According to observations of service in person made by the Office of the Commissioner between June and December 2008, an active visual offer was present in 90.8% of cases, an active offer by staff was made in 11.1% of cases, while service in the language of the linguistic minority was available in 82% of cases.

According to observations of service on the telephone made by the Office of the Commissioner between June and December 2008, an active offer by staff or by an automated system was made in 100% of cases, while service in the language of the linguistic minority was available in 93.5% of cases.

According to observations of service by e-mail made by the Office of the Commissioner between September and December 2008, the availability of service is comparable for both linguistic groups 87.5% of the time, and benefits Francophones 12.5% of the time. However, the response time is, on average, 6.42 hours longer in English than in French.


Language of Work  Part V of the Official Languages Act (25%)

The survey conducted by Statistics Canada on behalf of the Office of the Commissioner showed that, overall, 72% of Francophone respondents in the National Capital Region (NCR), New Brunswick and the bilingual regions of Ontario "strongly agreed" or "mostly agreed" with the language of work regime. In Quebec, 65% of Anglophone respondents were of the same opinion.

For both categories of respondents, the satisfaction rate by question is presented below.

Survey Questions

Anglophone Respondents

Francophone Respondents

The material and tools provided for my work, including software and other automated tools, are available in the official language of my choice.



When I prepare written materials, including electronic mail, I feel free to use the official language of my choice.



When I communicate with my immediate supervisor, I feel free to use the official language of my choice.



During meetings in my work unit, I feel free to use the official language of my choice.



The training offered by my work unit is in the official language of my choice.




Participation of English-speaking and French-speaking Canadians  Part VI of the Official Languages Act (10%)

Overall, the workforce is 22% Francophone.

In Quebec, excluding the NCR, the workforce is 6% Anglophone.

(Source: Canada Post Corporation, February 13, 2009)


Development of Official Language Minority Communities and Promotion of Linguistic Duality  Part VII of the Official Languages Act (20%)

Canada Post’s business plan contains a separate statement on its commitment to its obligations under Part VII of the Official Languages Act. The new evaluation grid of Canada Post’s policies regarding the impact on official languages takes into account the promotion of English and French and the impact on OLMCs in the development of a new policy.
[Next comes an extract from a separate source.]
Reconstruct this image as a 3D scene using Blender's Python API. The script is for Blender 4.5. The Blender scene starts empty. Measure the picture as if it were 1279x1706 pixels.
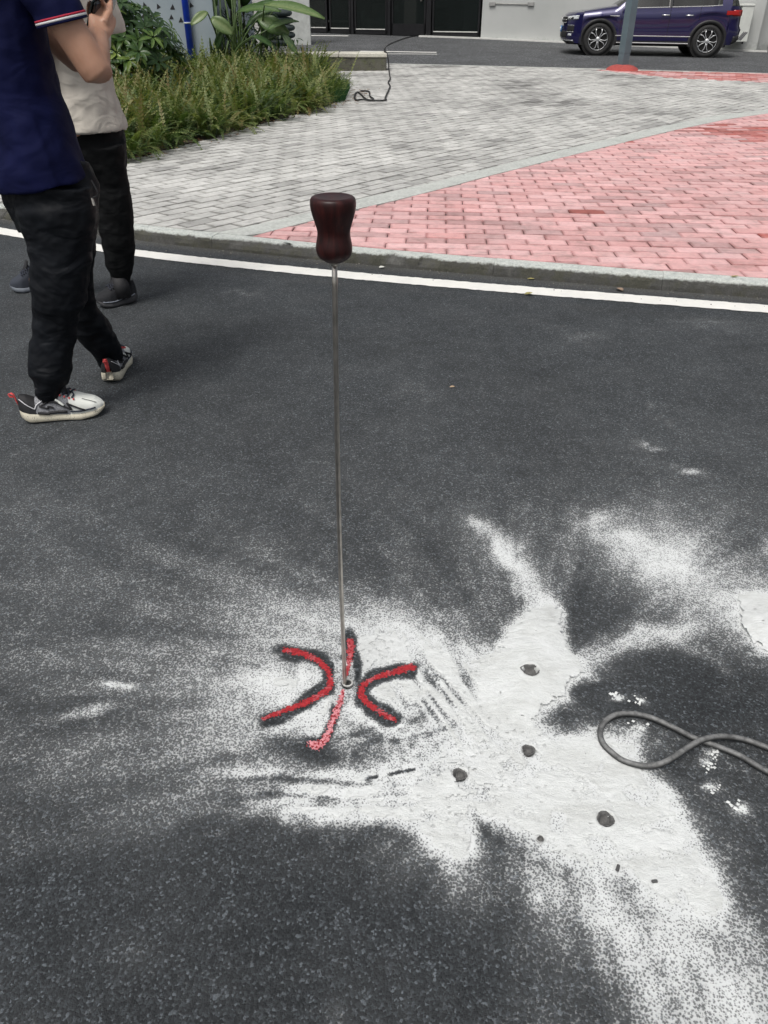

The review of current policies was completed over the course of past year, using this new grid. This method enabled Canada Post to revisit the makeup of some committees and allow for a better representation of the Canadian population.

From February to September 2008, several consultations with OLMCs were held to identify their needs and priorities. Canada Post has an ongoing dialogue with the communities, whether through the official languages manager or regional coordinators, or as part of meetings hosted by Canadian Heritage for OLMCs.

A guide is used to study the impact on the development of OLMCs early in the process of preparing an initiative, a policy or a program. The conclusions of the analysis must be incorporated into memoranda to Cabinet or submissions to the Treasury Board.

Canada Post conducted several communications activities aimed at informing OLMCs of its activities, programs and policies, and promoting Canada’s bilingual character. It informed OLMCs of the locations where services in both official languages are available and the contact information of all regional official languages coordinators so that community members can discuss any official languages issues with them.

In Quebec, positions to be filled through an external process are advertised in the minority press. In fact, Canada Post sends its employment opportunities that are open to the public to the Quebec Community Groups Network.

On October 15, 2008, Canada Post issued a stamp commemorating the XIIe Sommet de la Francophonie held in Québec City in October 2008. This stamp reproduces a striking photograph of Québec City using colours inspired by the Société du 400e anniversaire de Québec’s campaign colours.

To take into account the specific needs of OLMCs in its planning, Canada Post examined the complete development plans for these communities. It concluded that their main concerns involve literacy. It is therefore interesting to note that for several years Canada Post has been a strong supporter of literacy initiatives across Canada. The Canada Post Community Literacy Awards, a national program put in place by the institution, pays tribute to the achievements of individual adult learners and to those who helped them learn to read and write. The selection jury that reviews applications consists of members of both linguistic groups and of OLMCs. Special awards ceremonies are organized across Canada. To date, Canada Post has presented a significant number of awards, some of which were handed out to members of OLMCs. In addition, Canada Post reaffirmed its commitment to this important cause by sponsoring the national spelling contest CanWest CanSpell and the Dictée Paul Gérin-Lajoie. Canada Post also contributes financially to the activities of Frontier College, which is a national leader in the field of literacy in Canada, and to the activities of the Fédération canadienne pour l'alphabétisation en français, which is a countrywide non-profit organization representing more than 400 literacy organizations. The Literary and Historical Society of Quebec and the Coalition ontarienne de formation des adultes also receive financial contributions.

Two important annual events, the Festival franco-ontarien, which offers a gathering place for Francophones and Francophiles of the NCR, and the Rendez-vous de la Francophonie, which is a unique opportunity to promote the French language and the Francophonie in Canada, both receive financial support from Canada Post.

Canada Post continues to promote the Santa letter writing program. Children from OLMCs across Canada are invited to write to Santa in the official language of their choice, and they receive a response in that same language. A new Web site available in both official languages gives children access to various activities and games, as well as the opportunity to write to Santa via e-mail.

The analysis of measures taken by Canada Post confirms a clear commitment to the effective implementation of Part VII, and the Commissioner encourages the institution to continue its efforts.